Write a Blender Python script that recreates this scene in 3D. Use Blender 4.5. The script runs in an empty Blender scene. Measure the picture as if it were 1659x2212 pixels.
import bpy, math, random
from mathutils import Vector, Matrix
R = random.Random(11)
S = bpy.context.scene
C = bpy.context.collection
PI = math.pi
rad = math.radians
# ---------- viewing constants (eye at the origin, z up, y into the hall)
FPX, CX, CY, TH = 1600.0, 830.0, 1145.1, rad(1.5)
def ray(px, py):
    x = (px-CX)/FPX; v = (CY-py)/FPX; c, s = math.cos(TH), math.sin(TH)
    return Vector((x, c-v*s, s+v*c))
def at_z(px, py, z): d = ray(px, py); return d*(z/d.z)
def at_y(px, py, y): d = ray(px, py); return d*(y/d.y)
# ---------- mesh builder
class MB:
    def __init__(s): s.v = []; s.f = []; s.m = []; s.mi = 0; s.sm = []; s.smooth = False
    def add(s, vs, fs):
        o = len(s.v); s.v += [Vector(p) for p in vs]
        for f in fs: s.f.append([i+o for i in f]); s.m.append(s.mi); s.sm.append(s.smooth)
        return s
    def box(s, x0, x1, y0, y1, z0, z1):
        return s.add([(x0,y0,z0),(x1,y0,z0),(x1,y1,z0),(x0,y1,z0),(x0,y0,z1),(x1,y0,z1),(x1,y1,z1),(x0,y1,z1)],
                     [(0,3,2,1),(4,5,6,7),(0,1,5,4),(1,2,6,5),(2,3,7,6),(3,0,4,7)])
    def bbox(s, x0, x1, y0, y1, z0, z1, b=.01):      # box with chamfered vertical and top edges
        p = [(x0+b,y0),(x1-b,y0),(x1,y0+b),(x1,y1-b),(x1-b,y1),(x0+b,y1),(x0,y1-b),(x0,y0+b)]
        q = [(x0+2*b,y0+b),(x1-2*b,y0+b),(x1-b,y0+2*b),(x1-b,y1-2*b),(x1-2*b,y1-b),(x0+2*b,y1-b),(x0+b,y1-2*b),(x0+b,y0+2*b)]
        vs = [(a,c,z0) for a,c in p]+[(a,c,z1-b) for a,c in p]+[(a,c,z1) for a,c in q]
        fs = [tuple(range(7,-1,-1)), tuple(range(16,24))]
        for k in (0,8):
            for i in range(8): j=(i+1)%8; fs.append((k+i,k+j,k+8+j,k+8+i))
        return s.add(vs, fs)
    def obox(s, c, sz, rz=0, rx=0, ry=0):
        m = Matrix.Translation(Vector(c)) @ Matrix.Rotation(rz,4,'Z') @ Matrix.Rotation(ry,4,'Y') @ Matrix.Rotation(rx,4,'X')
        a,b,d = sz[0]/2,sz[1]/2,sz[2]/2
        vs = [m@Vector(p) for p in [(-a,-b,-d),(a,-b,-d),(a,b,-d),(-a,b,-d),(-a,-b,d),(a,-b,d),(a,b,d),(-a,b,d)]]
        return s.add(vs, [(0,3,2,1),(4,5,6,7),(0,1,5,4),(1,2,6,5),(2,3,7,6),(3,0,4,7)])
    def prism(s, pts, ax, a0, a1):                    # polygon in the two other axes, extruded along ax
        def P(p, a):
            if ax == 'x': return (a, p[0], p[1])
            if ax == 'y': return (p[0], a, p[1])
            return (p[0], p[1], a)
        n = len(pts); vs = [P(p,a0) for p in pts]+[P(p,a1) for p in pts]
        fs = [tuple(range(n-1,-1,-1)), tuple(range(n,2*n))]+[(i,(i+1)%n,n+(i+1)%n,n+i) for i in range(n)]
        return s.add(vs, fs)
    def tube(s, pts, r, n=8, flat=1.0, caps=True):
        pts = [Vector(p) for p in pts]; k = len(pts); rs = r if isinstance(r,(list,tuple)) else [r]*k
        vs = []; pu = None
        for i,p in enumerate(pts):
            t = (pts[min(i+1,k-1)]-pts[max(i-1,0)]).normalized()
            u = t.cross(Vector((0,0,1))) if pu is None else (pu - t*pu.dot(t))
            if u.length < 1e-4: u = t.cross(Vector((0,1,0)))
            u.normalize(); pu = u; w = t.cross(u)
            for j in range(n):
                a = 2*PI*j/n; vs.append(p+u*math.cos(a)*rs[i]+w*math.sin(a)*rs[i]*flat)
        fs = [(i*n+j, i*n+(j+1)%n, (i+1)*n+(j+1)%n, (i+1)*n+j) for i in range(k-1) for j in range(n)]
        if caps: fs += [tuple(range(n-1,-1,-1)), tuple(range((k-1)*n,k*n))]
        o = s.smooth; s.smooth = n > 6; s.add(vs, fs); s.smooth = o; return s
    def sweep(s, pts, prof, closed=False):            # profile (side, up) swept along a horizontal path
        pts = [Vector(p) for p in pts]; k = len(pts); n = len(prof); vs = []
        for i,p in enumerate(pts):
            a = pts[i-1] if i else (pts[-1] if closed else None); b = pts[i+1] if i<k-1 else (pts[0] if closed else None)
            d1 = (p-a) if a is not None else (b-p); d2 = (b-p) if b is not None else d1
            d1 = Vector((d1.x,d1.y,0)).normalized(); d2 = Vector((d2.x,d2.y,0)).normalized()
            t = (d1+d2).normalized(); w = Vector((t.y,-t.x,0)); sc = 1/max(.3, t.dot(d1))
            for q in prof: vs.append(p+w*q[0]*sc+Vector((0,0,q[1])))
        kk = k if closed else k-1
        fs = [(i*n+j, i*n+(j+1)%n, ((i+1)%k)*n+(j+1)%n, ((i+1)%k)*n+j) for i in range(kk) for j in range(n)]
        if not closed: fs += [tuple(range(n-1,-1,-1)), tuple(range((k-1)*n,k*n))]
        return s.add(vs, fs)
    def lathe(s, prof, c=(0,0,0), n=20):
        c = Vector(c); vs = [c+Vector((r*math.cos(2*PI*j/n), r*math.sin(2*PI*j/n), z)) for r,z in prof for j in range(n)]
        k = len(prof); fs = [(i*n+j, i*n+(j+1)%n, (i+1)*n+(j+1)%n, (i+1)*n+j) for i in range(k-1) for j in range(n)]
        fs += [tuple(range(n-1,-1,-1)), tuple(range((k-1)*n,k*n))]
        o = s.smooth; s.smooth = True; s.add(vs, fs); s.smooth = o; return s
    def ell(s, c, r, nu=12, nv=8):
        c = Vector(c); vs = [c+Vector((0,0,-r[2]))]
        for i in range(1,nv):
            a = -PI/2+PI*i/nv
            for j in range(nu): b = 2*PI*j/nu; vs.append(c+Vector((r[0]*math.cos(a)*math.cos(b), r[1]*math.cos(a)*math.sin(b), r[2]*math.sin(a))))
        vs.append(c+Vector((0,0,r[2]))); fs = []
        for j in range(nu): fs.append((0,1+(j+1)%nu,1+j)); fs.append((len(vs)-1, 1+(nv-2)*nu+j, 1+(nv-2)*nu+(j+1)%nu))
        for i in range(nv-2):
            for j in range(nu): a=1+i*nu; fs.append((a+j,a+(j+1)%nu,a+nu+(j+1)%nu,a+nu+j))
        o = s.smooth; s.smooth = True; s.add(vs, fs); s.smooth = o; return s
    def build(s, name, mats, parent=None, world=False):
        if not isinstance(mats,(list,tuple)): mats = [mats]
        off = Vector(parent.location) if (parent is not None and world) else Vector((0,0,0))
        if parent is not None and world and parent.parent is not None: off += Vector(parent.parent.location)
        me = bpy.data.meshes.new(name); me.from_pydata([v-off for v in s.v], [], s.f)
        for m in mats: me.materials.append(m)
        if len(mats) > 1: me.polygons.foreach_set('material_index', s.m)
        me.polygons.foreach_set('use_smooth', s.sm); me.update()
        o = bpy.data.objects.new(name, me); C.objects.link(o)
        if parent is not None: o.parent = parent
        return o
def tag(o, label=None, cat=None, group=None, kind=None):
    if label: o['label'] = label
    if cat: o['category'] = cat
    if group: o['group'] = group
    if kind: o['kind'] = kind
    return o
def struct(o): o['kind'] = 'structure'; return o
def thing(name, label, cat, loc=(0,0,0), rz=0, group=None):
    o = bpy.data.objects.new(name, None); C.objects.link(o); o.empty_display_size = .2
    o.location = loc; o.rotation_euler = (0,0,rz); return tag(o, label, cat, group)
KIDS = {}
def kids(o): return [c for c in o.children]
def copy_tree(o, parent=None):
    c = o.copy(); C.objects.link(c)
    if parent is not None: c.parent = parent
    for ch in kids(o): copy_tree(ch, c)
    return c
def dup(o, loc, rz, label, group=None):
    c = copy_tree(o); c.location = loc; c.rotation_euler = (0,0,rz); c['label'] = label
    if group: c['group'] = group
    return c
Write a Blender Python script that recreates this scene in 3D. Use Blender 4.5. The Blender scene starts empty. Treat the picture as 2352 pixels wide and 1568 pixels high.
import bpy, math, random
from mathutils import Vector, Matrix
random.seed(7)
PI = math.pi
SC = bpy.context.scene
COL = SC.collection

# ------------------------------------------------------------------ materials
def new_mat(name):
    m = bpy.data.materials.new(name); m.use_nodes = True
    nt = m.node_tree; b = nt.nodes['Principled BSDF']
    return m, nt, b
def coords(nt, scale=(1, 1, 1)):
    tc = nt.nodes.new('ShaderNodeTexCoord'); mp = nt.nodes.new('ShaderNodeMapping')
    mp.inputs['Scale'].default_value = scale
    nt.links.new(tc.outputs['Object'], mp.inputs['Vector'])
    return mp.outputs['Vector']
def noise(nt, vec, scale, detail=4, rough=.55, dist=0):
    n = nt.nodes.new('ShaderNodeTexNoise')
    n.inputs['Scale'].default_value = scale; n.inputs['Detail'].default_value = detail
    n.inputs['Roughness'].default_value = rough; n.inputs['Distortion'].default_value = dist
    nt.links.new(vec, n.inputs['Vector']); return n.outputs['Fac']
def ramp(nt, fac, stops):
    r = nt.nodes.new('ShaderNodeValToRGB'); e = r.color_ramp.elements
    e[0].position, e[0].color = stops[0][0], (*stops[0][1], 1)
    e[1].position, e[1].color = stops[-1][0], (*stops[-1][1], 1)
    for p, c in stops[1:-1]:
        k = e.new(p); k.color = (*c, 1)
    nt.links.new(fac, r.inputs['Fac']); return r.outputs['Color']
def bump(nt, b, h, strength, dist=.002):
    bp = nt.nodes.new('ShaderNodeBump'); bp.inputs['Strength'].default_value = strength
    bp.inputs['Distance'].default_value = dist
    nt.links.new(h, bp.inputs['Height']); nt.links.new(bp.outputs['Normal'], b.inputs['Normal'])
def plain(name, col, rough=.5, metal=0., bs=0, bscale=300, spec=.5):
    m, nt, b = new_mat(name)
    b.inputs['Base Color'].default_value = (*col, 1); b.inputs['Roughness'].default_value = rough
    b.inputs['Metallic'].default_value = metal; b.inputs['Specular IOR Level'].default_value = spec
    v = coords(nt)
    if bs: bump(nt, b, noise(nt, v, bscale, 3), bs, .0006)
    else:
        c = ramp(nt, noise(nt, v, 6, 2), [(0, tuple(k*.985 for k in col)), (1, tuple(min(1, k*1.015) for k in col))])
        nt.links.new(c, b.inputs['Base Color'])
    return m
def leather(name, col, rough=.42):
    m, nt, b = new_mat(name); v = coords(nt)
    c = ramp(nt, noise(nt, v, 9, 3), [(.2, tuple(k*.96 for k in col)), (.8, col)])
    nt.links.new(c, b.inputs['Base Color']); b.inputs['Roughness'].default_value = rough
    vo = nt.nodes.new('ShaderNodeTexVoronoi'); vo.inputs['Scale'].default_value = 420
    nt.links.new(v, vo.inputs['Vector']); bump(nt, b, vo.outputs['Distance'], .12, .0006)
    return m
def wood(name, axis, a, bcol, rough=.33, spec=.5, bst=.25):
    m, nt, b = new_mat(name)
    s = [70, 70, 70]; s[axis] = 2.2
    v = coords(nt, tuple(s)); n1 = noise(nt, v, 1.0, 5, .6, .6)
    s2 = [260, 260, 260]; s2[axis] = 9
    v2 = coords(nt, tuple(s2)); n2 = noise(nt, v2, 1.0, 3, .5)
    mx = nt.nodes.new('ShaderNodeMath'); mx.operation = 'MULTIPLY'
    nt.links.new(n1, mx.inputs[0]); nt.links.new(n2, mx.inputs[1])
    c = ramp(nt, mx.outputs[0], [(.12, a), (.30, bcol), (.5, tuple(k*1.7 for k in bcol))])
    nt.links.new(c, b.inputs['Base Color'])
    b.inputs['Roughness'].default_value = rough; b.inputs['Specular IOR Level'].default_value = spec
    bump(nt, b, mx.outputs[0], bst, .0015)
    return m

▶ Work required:
Extract the run of lines that opens with the line containing "1568 pixels high." and closes with the line containing "COL = SC.collection"; reproduce it exactly and add nothing.

▶ Solution to this exercise:
Write a Blender Python script that recreates this scene in 3D. Use Blender 4.5. The Blender scene starts empty. Treat the picture as 2352 pixels wide and 1568 pixels high.
import bpy, math, random
from mathutils import Vector, Matrix
random.seed(7)
PI = math.pi
SC = bpy.context.scene
COL = SC.collection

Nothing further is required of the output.